Leave It To The Jets To Be Held Hostage By An Aging QB’s Mercy
By the time this gets posted, it could be moot. Bombshells are the norm when it comes to superstars in pro sports, especially one as mercurial as quarterback Aaron Rodgers.
A Green Bay Packer for the past 18 seasons, Rodgers is reportedly weighing his options for the 2023 season. The Jets are said to be on the cusp of trading for the future Hall-of-Famer, though the cost is uncertain.
It’s up to Rodgers to first make a decision. There have been hints, including a tweet from an ESPN host, that he is ready to take on the challenge of leading perhaps the NFL’s most dysfunctional team, one that sports the league’s longest postseason drought and hasn’t been to a Super Bowl in 54 years.
Then again, who really knows? Rodgers has the right to change his mind. It’s not like his previous behavior has been 100% predictable.
He could also decide to hang it up for good, which would screw the Packers by creating a $40 million dead money charge on the team’s salary cap (that can be split into two seasons if designated post June 1). He’d be getting back at a Packers organization that seems more than amenable to moving on from Rodgers and handing the reins to Jordan Love no matter where Rodgers lands. I can only imagine the Cheeseheads fans’ wrath should Rodgers ultimately decide that he wants to give it another year in Green Bay and then they play Love anyway.
Or maybe the Packers pull a “Draft Day” maneuver and renege on whatever consideration, if any, had previously been agreed to in principle with Jets General Manager Joe Douglas, before New York’s “Plan B” options left the market. Derek Carr, Jimmy Garoppolo, Jameis Winston—heck, even Sam Darnold and Mike White have been signed by new teams—ae all now off the board. Yesterday’s price might not be today’s price, right?
Does that mean, “Hello, Gardner Minshew?” I think not, but that’s the level of available “veteran” QBs remaining in free agency. Oh, and Lamar Jackson is a pipe dream. The Ravens are more than willing to wait on an offer sheet for their franchise-tagged star QB to let the market set his value and then match. Besides the immense salary cap implications, any trade for Jackson would cost an acquiring team a boatload of premium picks, possibly more than the haul the Seahawks got from Denver last year from trading Russell Wilson. The Jets aren’t close enough to make that big a bet.
How comically ironic (or tragic) would it be if the Jets had to settle for Quarterback D and he couldn’t beat out 2021 Draft bust Zach Wilson in training camp? Don’t laugh (or cry), that’s still a plausible scenario.
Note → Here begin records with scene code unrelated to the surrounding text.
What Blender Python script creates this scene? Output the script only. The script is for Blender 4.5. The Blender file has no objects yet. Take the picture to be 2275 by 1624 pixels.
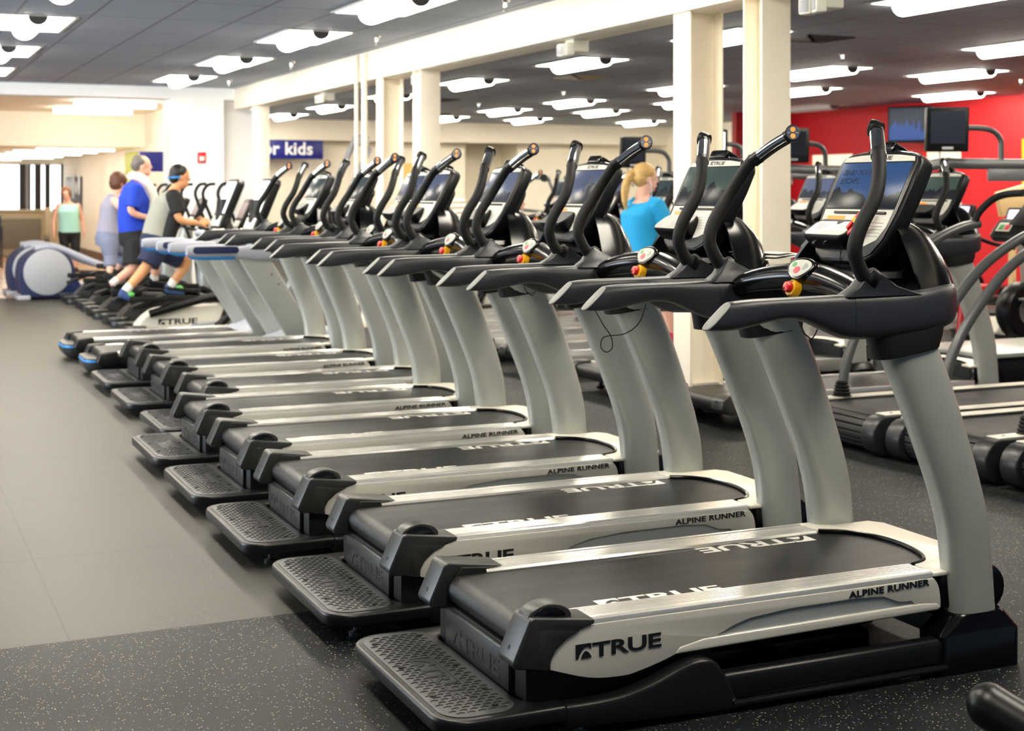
import bpy, bmesh, math, random
from mathutils import Vector, Matrix
random.seed(7)
S = bpy.context.scene
COL = S.collection
PI = math.pi

# ---------------------------------------------------------------- camera, world, exposure
cam_d = bpy.data.cameras.new('camera')
cam = bpy.data.objects.new('camera', cam_d)
COL.objects.link(cam)
cam.location = (0.0, 0.0, 1.501)
cam.rotation_euler = (PI / 2, 0, -math.radians(24.1637))
cam_d.sensor_fit = 'HORIZONTAL'
cam_d.sensor_width = 36.0
cam_d.lens = 3200.0 / 2275.0 * 36.0
cam_d.shift_y = -(812.0 - 422.7) / 2275.0
cam_d.clip_start = 0.1
cam_d.clip_end = 200
cam_d.dof.use_dof = True
cam_d.dof.focus_distance = 4.5
cam_d.dof.aperture_fstop = 4.6
S.camera = cam

W = bpy.data.worlds.new('sky')
S.world = W
W.use_nodes = True
bg = W.node_tree.nodes['Background']
bg.inputs[0].default_value = (0.66, 0.82, 1.0, 1)
bg.inputs[1].default_value = 0.15

S.view_settings.view_transform = 'Standard'
S.view_settings.look = 'None'
S.view_settings.gamma = 1.0
S.view_settings.use_curve_mapping = False
S.view_settings.exposure = 0.95
LENS = 14.0          # brightness of the ceiling lamps

# added area light, for daylight from unseen windows at the left
dl = bpy.data.lights.new('window_daylight', 'AREA')
dl.shape = 'RECTANGLE'
dl.size = 9.0
dl.size_y = 2.1
dl.energy = 520
dl.color = (0.86, 0.93, 1.0)
dlo = bpy.data.objects.new('window_daylight', dl)
COL.objects.link(dlo)
dlo.location = (-6.6, 13.5, 1.55)
dlo.rotation_euler = (PI / 2, 0, -PI / 2 + 0.35)


# ---------------------------------------------------------------- materials
def lin(c):
    return tuple(((v / 255.0) / 12.92 if v <= 10 else (((v / 255.0) + 0.055) / 1.055) ** 2.4) for v in c)


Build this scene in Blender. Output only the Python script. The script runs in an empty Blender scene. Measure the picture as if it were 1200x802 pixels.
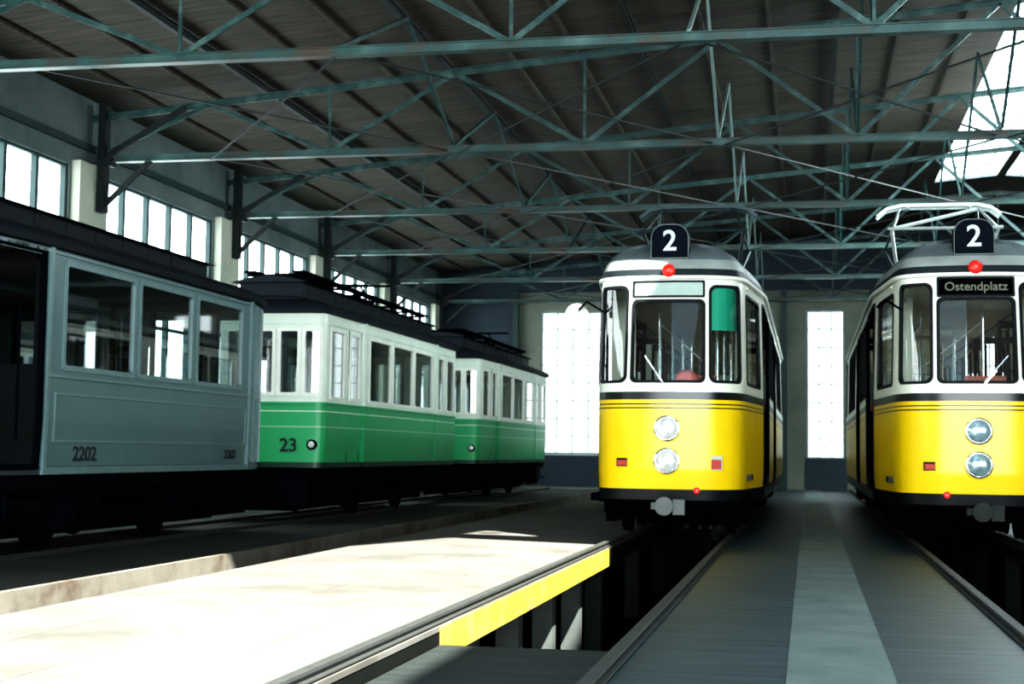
import bpy, math, random
from mathutils import Vector, Matrix
random.seed(4)
scene=bpy.context.scene
COL=scene.collection

# ---------------------------------------------------------------- materials
def mat(name,color,rough=.6,metal=0.0,var=.12,scale=6.0,bump=0.0,stretch=(1,1,1),emit=None,estr=0,coat=0,spec=.5):
    m=bpy.data.materials.new(name); m.use_nodes=True
    nt=m.node_tree; N=nt.nodes; L=nt.links
    b=N["Principled BSDF"]
    b.inputs["Roughness"].default_value=rough; b.inputs["Metallic"].default_value=metal
    b.inputs["Specular IOR Level"].default_value=spec
    if coat: b.inputs["Coat Weight"].default_value=coat
    tc=N.new("ShaderNodeTexCoord"); mp=N.new("ShaderNodeMapping"); mp.inputs["Scale"].default_value=stretch
    no=N.new("ShaderNodeTexNoise"); no.inputs["Scale"].default_value=scale; no.inputs["Detail"].default_value=6
    L.new(tc.outputs["Object"],mp.inputs[0]); L.new(mp.outputs[0],no.inputs["Vector"])
    cr=N.new("ShaderNodeValToRGB")
    c=color
    cr.color_ramp.elements[0].position=.3; cr.color_ramp.elements[1].position=.7
    cr.color_ramp.elements[0].color=(c[0]*(1-var),c[1]*(1-var),c[2]*(1-var),1)
    cr.color_ramp.elements[1].color=(min(1,c[0]*(1+var)),min(1,c[1]*(1+var)),min(1,c[2]*(1+var)),1)
    L.new(no.outputs["Fac"],cr.inputs[0]); L.new(cr.outputs[0],b.inputs["Base Color"])
    if bump:
        bp=N.new("ShaderNodeBump"); bp.inputs["Strength"].default_value=bump; bp.inputs["Distance"].default_value=.02
        L.new(no.outputs["Fac"],bp.inputs["Height"]); L.new(bp.outputs[0],b.inputs["Normal"])
    if emit:
        b.inputs["Emission Color"].default_value=(*emit,1); b.inputs["Emission Strength"].default_value=estr
    return m

def livery(name,stops,rough=.3,zmax=4.0,dirt=.12,spec=.5):
    """stops: list of (z_from,color) painted bands by height"""
    m=bpy.data.materials.new(name); m.use_nodes=True
    nt=m.node_tree; N=nt.nodes; L=nt.links; b=N["Principled BSDF"]
    b.inputs["Roughness"].default_value=rough; b.inputs["Specular IOR Level"].default_value=spec
    tc=N.new("ShaderNodeTexCoord"); sp=N.new("ShaderNodeSeparateXYZ"); L.new(tc.outputs["Object"],sp.inputs[0])
    dv=N.new("ShaderNodeMath"); dv.operation='DIVIDE'; dv.inputs[1].default_value=zmax; L.new(sp.outputs["Z"],dv.inputs[0])
    cr=N.new("ShaderNodeValToRGB"); cr.color_ramp.interpolation='CONSTANT'
    e=cr.color_ramp.elements
    e[0].position=0; e[0].color=(*stops[0][1],1)
    e[1].position=stops[1][0]/zmax; e[1].color=(*stops[1][1],1)
    for z,c in stops[2:]:
        k=e.new(z/zmax); k.color=(*c,1)
    L.new(dv.outputs[0],cr.inputs[0])
    no=N.new("ShaderNodeTexNoise"); no.inputs["Scale"].default_value=2.2; no.inputs["Detail"].default_value=8
    L.new(tc.outputs["Object"],no.inputs["Vector"])
    mr=N.new("ShaderNodeMapRange"); mr.inputs[1].default_value=.3; mr.inputs[2].default_value=.7; mr.inputs[3].default_value=1-dirt; mr.inputs[4].default_value=1.0
    L.new(no.outputs["Fac"],mr.inputs[0])
    mx=N.new("ShaderNodeMix"); mx.data_type='RGBA'; mx.blend_type='MULTIPLY'; mx.inputs[0].default_value=1
    L.new(cr.outputs[0],mx.inputs[6]); L.new(mr.outputs[0],mx.inputs[7]); L.new(mx.outputs[2],b.inputs["Base Color"])
    return m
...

So the Jets and their fans have to wait as if they’re held hostage and praying the ransom instructions can be met. And for what? A past prime QB who at best could elevate the team into contending for a wild card spot? A Rodgers-led Jets squad would still be inferior to Buffalo, Kansas City, Cincinnati, et al.
I’ve been through this before in previous posts—why Rodgers would be crazy to abandon the relatively cozy NFC North in the first place for the rough AFC, not to mention New Jersey taxes and the diminished state of the Jets’ franchise after years of unproductive Drafts prior to 2022. New York area bettors may be pounding the Jets’ Super Bowl odds in the last few days, but they’re fools.
This latest Rodgers dance is the type of madness that only happens to the Jets. They’re always looking for the Back Page splash, even if it keeps putting the program in a perilous position when it inevitably fails.
From ownership down, they have been clueless as the rest of the league has passed them by. Previously moribund organizations like Cincinnati, Detroit, and Jacksonville are moving up while New York stays in its dark place, banking on prayers to aging veterans to shine some light instead of building a sustainably winning team the right way.